Input for this task:
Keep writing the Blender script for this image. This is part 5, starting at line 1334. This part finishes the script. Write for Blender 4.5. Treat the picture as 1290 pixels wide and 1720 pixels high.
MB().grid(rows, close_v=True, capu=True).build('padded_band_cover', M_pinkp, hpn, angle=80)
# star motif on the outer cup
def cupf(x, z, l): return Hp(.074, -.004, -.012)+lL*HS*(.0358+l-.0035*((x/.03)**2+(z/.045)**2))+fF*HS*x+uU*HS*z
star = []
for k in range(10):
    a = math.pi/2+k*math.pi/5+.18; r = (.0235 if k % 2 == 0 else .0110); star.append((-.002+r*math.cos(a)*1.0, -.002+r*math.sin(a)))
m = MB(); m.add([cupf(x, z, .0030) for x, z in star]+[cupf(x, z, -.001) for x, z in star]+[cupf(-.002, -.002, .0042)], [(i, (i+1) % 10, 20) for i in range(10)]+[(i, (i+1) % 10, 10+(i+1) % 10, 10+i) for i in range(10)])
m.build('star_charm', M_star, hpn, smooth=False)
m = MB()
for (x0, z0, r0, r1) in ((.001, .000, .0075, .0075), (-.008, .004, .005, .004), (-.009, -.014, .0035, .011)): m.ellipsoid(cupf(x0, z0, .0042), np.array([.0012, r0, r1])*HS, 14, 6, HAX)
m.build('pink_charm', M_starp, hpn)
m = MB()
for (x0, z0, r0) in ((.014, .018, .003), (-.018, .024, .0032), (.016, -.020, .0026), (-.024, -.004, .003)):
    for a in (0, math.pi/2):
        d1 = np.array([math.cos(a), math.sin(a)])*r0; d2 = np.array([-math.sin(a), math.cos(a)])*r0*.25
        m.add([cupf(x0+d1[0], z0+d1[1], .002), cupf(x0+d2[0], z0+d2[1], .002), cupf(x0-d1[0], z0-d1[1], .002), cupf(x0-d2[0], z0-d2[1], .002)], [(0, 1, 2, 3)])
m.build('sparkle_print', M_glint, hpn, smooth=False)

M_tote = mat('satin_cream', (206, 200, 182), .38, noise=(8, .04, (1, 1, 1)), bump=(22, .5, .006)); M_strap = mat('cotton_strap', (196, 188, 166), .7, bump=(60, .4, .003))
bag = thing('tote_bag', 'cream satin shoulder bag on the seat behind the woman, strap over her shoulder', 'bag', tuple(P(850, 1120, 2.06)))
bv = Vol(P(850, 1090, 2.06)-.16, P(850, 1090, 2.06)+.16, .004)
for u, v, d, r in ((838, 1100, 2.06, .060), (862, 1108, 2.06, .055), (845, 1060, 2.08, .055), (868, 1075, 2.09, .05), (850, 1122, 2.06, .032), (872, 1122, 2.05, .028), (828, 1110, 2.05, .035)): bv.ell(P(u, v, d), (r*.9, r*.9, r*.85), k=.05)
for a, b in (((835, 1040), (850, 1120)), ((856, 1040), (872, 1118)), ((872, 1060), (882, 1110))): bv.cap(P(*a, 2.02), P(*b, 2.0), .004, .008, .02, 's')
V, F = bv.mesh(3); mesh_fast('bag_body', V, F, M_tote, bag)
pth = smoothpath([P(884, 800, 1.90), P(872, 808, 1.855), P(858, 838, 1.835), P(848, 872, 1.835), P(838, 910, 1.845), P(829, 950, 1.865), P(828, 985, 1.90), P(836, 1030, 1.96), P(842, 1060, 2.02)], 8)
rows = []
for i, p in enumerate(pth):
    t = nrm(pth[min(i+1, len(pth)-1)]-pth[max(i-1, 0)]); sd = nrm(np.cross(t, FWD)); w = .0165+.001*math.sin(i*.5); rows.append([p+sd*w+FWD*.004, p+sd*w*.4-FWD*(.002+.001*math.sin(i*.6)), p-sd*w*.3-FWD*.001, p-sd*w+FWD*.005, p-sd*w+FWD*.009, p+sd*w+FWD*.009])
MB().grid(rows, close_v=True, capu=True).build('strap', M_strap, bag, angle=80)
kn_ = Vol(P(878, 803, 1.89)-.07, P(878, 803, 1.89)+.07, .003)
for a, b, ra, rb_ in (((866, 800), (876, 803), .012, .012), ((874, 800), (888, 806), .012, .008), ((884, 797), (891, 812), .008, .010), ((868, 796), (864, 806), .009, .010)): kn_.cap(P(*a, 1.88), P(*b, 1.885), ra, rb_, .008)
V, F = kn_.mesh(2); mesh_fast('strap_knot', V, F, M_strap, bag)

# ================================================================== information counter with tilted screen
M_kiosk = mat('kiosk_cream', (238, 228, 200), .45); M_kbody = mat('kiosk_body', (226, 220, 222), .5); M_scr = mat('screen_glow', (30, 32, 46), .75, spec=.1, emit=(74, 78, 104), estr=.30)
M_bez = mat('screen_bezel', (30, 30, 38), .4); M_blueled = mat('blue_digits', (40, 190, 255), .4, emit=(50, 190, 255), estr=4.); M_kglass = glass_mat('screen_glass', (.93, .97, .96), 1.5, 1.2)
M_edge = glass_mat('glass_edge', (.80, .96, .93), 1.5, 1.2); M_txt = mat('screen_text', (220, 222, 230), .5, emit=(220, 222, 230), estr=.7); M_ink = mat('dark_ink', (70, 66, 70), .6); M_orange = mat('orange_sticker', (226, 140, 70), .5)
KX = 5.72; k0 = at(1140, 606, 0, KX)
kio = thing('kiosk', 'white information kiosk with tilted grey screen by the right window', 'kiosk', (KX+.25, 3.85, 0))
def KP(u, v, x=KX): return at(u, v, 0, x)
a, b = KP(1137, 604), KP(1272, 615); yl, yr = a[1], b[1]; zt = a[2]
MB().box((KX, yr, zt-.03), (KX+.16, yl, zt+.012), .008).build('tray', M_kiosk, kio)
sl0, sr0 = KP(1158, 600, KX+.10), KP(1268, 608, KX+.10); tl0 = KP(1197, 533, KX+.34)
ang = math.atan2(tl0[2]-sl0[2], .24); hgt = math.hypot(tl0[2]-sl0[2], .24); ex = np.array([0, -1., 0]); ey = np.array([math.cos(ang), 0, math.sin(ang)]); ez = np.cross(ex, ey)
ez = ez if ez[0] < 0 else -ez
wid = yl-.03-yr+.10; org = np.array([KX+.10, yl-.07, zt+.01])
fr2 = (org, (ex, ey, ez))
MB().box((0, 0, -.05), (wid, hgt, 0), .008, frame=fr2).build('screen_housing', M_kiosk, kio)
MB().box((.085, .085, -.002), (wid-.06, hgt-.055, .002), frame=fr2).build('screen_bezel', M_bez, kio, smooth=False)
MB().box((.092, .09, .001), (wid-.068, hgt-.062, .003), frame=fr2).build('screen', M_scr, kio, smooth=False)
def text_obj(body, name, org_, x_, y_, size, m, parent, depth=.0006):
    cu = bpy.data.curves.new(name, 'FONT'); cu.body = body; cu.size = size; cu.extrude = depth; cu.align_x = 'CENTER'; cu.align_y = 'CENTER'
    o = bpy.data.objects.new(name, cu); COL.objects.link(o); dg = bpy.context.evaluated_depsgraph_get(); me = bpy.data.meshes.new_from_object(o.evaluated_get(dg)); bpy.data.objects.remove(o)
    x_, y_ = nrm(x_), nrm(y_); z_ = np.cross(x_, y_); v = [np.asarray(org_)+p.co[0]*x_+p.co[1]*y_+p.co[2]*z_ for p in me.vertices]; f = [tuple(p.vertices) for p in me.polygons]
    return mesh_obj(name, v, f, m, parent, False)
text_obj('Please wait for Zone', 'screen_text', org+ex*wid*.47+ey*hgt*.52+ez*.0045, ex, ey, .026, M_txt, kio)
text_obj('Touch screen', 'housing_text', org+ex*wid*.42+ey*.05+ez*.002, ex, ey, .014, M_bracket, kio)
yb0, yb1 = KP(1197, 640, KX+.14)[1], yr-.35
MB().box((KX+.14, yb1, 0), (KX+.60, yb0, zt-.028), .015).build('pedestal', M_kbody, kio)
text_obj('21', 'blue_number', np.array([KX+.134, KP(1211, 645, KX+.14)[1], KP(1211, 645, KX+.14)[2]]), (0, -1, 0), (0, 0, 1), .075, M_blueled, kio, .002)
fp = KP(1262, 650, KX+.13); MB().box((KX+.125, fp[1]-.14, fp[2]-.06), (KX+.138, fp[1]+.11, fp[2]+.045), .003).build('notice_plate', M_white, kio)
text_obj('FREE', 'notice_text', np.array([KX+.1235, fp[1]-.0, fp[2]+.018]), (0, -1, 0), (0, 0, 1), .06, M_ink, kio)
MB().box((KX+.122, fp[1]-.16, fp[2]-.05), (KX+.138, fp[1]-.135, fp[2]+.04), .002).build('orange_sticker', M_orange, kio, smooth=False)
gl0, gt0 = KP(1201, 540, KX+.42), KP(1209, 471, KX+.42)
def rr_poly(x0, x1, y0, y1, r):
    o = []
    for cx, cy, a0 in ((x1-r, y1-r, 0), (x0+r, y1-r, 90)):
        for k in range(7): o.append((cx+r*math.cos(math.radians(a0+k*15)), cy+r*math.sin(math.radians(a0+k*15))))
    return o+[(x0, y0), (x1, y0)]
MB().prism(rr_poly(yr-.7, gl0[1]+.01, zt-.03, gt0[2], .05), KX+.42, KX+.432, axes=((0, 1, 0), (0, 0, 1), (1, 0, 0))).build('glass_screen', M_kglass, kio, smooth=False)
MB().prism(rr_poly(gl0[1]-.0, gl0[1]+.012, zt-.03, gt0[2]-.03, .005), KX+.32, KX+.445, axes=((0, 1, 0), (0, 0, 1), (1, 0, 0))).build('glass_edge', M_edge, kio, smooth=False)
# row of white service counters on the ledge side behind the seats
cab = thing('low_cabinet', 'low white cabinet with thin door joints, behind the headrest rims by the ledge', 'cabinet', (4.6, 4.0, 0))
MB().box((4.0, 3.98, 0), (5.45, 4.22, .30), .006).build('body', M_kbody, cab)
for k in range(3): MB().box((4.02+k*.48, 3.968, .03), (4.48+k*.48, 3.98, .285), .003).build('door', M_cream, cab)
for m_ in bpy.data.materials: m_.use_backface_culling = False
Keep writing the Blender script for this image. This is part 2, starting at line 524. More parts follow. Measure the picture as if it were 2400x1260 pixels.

What is being asked:
Reproduce verbatim the range of lines that opens the records and closes with the line containing "m.build('sparkle_print', M_glint, hpn, smooth=False)". Omit everything after it.

Reply:
Keep writing the Blender script for this image. This is part 5, starting at line 1334. This part finishes the script. Write for Blender 4.5. Treat the picture as 1290 pixels wide and 1720 pixels high.
MB().grid(rows, close_v=True, capu=True).build('padded_band_cover', M_pinkp, hpn, angle=80)
# star motif on the outer cup
def cupf(x, z, l): return Hp(.074, -.004, -.012)+lL*HS*(.0358+l-.0035*((x/.03)**2+(z/.045)**2))+fF*HS*x+uU*HS*z
star = []
for k in range(10):
    a = math.pi/2+k*math.pi/5+.18; r = (.0235 if k % 2 == 0 else .0110); star.append((-.002+r*math.cos(a)*1.0, -.002+r*math.sin(a)))
m = MB(); m.add([cupf(x, z, .0030) for x, z in star]+[cupf(x, z, -.001) for x, z in star]+[cupf(-.002, -.002, .0042)], [(i, (i+1) % 10, 20) for i in range(10)]+[(i, (i+1) % 10, 10+(i+1) % 10, 10+i) for i in range(10)])
m.build('star_charm', M_star, hpn, smooth=False)
m = MB()
for (x0, z0, r0, r1) in ((.001, .000, .0075, .0075), (-.008, .004, .005, .004), (-.009, -.014, .0035, .011)): m.ellipsoid(cupf(x0, z0, .0042), np.array([.0012, r0, r1])*HS, 14, 6, HAX)
m.build('pink_charm', M_starp, hpn)
m = MB()
for (x0, z0, r0) in ((.014, .018, .003), (-.018, .024, .0032), (.016, -.020, .0026), (-.024, -.004, .003)):
    for a in (0, math.pi/2):
        d1 = np.array([math.cos(a), math.sin(a)])*r0; d2 = np.array([-math.sin(a), math.cos(a)])*r0*.25
        m.add([cupf(x0+d1[0], z0+d1[1], .002), cupf(x0+d2[0], z0+d2[1], .002), cupf(x0-d1[0], z0-d1[1], .002), cupf(x0-d2[0], z0-d2[1], .002)], [(0, 1, 2, 3)])
m.build('sparkle_print', M_glint, hpn, smooth=False)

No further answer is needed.